* Start *

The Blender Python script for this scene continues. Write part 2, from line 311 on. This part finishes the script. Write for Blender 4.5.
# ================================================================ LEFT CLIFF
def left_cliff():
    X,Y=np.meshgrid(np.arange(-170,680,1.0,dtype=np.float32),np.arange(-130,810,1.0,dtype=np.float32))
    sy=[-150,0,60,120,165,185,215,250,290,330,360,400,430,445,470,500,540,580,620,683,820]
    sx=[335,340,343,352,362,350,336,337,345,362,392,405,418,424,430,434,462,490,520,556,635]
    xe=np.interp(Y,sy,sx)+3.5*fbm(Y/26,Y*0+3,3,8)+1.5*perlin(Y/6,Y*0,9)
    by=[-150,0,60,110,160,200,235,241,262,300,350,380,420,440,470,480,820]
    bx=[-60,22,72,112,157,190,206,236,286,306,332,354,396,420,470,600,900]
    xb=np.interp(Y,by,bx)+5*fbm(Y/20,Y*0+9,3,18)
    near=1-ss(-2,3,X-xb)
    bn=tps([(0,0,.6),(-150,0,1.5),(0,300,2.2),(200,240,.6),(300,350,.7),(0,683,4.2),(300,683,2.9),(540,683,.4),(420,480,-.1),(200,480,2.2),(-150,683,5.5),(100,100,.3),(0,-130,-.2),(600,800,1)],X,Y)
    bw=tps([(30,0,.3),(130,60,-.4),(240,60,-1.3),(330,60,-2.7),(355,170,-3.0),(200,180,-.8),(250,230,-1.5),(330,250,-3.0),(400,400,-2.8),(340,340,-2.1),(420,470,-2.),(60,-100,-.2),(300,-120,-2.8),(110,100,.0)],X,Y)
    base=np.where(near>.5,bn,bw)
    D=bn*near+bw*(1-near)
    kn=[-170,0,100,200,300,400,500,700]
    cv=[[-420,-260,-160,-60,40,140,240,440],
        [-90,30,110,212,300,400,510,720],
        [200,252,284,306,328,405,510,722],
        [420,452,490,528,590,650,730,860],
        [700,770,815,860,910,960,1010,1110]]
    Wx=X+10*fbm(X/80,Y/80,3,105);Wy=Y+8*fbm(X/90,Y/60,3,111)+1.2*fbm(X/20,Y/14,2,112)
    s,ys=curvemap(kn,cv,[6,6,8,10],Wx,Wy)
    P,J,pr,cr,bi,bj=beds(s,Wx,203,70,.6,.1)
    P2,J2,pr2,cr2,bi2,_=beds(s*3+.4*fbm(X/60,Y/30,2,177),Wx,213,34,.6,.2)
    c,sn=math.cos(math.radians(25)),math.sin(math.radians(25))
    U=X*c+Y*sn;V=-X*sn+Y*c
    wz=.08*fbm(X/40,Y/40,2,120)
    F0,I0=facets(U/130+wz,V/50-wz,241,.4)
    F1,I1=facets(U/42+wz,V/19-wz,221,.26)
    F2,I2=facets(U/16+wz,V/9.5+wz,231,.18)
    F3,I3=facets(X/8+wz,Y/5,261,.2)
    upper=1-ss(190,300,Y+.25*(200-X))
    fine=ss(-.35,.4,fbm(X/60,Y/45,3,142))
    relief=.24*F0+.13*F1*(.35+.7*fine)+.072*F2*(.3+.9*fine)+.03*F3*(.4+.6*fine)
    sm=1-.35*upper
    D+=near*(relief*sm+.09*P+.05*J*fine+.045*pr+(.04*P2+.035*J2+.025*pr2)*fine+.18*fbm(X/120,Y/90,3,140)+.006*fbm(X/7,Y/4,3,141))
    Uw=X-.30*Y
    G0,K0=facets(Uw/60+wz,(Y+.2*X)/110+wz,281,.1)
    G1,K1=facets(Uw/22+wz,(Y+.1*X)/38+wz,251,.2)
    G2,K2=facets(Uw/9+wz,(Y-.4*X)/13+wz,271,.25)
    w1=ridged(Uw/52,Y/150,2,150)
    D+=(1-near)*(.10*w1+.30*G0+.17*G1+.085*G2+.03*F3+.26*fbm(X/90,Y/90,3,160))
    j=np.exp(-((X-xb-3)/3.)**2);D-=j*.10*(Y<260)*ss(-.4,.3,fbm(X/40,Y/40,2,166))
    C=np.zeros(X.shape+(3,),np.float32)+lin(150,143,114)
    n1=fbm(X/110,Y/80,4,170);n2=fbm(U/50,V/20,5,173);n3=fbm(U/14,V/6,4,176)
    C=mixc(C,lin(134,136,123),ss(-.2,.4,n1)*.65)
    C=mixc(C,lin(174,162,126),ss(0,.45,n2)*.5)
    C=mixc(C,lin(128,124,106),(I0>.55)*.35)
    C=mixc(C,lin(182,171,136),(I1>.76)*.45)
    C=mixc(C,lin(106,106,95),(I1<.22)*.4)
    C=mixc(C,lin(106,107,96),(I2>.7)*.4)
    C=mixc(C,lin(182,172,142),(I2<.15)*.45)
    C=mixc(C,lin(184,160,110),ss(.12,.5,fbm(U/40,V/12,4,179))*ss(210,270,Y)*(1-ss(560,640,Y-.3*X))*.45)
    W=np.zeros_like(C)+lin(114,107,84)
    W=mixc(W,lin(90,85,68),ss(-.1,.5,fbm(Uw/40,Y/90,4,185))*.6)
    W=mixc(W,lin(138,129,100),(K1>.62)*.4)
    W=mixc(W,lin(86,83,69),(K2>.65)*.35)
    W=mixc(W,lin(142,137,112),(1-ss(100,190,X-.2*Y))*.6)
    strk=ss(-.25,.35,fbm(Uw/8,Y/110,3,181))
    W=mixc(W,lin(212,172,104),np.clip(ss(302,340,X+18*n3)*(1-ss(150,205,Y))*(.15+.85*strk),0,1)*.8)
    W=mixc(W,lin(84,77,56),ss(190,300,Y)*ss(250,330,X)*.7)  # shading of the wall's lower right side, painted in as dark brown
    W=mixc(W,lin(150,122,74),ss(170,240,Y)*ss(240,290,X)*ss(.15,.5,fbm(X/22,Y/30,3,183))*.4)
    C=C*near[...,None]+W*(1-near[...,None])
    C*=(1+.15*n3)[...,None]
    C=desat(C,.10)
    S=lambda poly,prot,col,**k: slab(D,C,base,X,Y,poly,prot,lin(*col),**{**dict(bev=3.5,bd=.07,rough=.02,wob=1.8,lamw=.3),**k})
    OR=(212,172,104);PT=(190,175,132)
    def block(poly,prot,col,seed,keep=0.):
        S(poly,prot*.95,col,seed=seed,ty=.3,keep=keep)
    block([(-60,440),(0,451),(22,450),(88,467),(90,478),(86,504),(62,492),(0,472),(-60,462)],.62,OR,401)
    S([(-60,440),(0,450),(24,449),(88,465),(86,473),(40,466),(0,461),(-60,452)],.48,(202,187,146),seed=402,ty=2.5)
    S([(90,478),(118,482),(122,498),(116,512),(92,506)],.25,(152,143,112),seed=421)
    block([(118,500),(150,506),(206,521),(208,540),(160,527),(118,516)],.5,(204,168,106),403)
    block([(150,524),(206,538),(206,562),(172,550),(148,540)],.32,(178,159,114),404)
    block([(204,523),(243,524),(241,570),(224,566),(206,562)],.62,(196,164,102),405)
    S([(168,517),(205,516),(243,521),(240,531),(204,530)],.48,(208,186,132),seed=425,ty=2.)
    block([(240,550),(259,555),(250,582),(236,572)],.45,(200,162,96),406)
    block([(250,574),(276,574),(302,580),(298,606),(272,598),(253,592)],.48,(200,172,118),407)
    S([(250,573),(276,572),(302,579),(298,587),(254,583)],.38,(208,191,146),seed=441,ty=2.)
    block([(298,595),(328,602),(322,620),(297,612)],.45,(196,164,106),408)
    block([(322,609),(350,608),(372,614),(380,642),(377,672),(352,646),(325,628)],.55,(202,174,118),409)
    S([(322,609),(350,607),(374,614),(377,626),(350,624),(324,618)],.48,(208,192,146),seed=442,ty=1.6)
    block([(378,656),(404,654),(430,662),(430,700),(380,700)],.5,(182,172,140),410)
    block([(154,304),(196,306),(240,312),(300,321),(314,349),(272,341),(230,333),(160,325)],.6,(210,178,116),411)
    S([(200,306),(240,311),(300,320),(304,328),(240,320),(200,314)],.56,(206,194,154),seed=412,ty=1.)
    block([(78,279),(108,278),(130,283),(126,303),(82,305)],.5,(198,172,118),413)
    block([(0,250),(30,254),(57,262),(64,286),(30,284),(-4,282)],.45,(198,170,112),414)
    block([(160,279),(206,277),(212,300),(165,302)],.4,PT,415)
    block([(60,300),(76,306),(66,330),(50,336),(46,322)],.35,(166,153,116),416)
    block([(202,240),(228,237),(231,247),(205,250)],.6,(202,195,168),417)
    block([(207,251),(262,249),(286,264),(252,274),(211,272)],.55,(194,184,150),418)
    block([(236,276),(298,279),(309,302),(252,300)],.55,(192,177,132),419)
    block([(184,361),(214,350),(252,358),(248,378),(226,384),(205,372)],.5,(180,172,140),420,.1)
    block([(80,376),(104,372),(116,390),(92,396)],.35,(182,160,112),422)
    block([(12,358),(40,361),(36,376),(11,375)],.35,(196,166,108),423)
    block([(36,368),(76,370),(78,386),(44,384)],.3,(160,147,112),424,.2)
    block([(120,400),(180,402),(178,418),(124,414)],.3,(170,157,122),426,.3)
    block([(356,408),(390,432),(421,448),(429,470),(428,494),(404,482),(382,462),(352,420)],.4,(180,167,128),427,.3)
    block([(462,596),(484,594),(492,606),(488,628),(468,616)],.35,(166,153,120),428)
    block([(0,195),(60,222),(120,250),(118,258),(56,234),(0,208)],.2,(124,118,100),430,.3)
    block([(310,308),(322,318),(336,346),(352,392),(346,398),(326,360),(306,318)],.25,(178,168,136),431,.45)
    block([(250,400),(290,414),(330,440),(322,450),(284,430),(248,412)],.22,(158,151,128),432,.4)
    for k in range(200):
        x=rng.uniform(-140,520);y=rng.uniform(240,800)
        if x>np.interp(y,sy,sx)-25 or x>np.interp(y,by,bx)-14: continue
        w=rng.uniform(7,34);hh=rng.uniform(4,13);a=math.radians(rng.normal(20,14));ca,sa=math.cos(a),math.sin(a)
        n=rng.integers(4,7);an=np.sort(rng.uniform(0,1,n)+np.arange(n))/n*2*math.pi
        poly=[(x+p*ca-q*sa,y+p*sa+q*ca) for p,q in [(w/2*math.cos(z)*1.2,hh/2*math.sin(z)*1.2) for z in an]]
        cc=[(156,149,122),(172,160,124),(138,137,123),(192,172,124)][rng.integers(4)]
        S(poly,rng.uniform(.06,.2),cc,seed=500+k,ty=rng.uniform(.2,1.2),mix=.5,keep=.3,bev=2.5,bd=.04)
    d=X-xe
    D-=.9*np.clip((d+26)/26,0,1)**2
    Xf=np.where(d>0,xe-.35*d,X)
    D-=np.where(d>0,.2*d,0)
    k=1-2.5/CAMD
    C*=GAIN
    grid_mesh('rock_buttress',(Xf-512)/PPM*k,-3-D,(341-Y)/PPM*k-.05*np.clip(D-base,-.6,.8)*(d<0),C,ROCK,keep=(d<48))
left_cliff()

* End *

Exercise brief | Copy each line holding the word "strk" from the listing above.

Finished task |
    strk=ss(-.25,.35,fbm(Uw/8,Y/110,3,181))
    W=mixc(W,lin(212,172,104),np.clip(ss(302,340,X+18*n3)*(1-ss(150,205,Y))*(.15+.85*strk),0,1)*.8)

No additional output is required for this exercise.